The New Zealand Bill of Rights Act was enacted in 1990 to affirm fundamental rights and freedoms set out in the International Covenant on Civil and Political Rights.[20] While the Bill of Rights Act is not a superior law to which all other laws are subject, judges are required to interpret other statutes to be consistent with it if at all possible. If there is an inconsistency, the attorney-general must inform Parliament.[21]
The New Zealand legal system is heavily based on the English law, and remains similar in many respects. As with all common law countries, English law is organised around the doctrines of precedent (like cases should be decided alike) and stare decisis.[22][23] These principles dictate that lower courts must follow the decisions of the more senior courts in the judicial hierarchy. This encourages consistency of decision-making.[22]

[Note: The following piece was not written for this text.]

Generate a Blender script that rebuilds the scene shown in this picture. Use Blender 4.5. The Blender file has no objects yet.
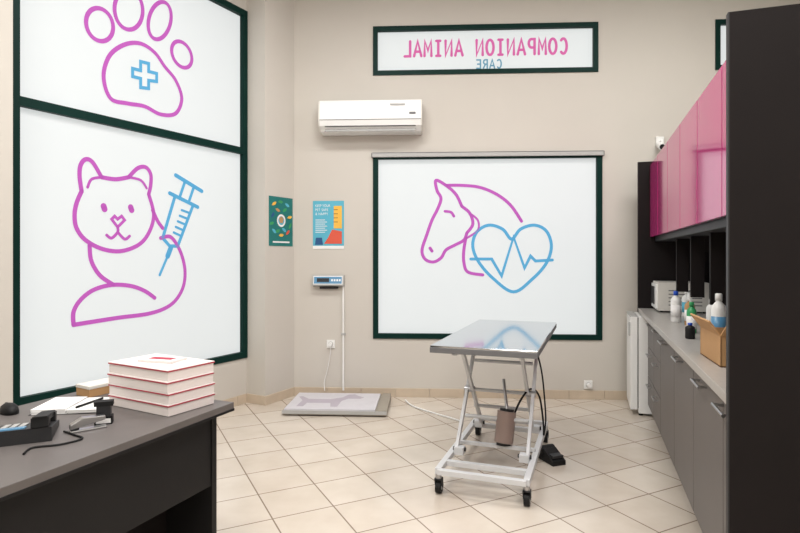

New Zealand contract law was initially derived from the English model. Since 1969, however, a series of Acts of Parliament altered this, and New Zealand contract law is now 'largely... distinct from other jurisdictions'.[24] The main distinction of New Zealand contract law is the wide discretionary power given to courts in granting relief. Although these changes were initially opposed due to fears that they would make the remedy of contractual disputes unpredictable and increase levels of litigation, it is generally agreed that this has not happened, and that the laws are working satisfactorily.[24]
The Trusts Act 2019 (No 38) came into force on 30 January 2021, so far as it was not already in force.[25] It repealed the Trustee Act 1956 (No 61).[26]
As to charitable trusts, see the Charitable Trusts Act 1957.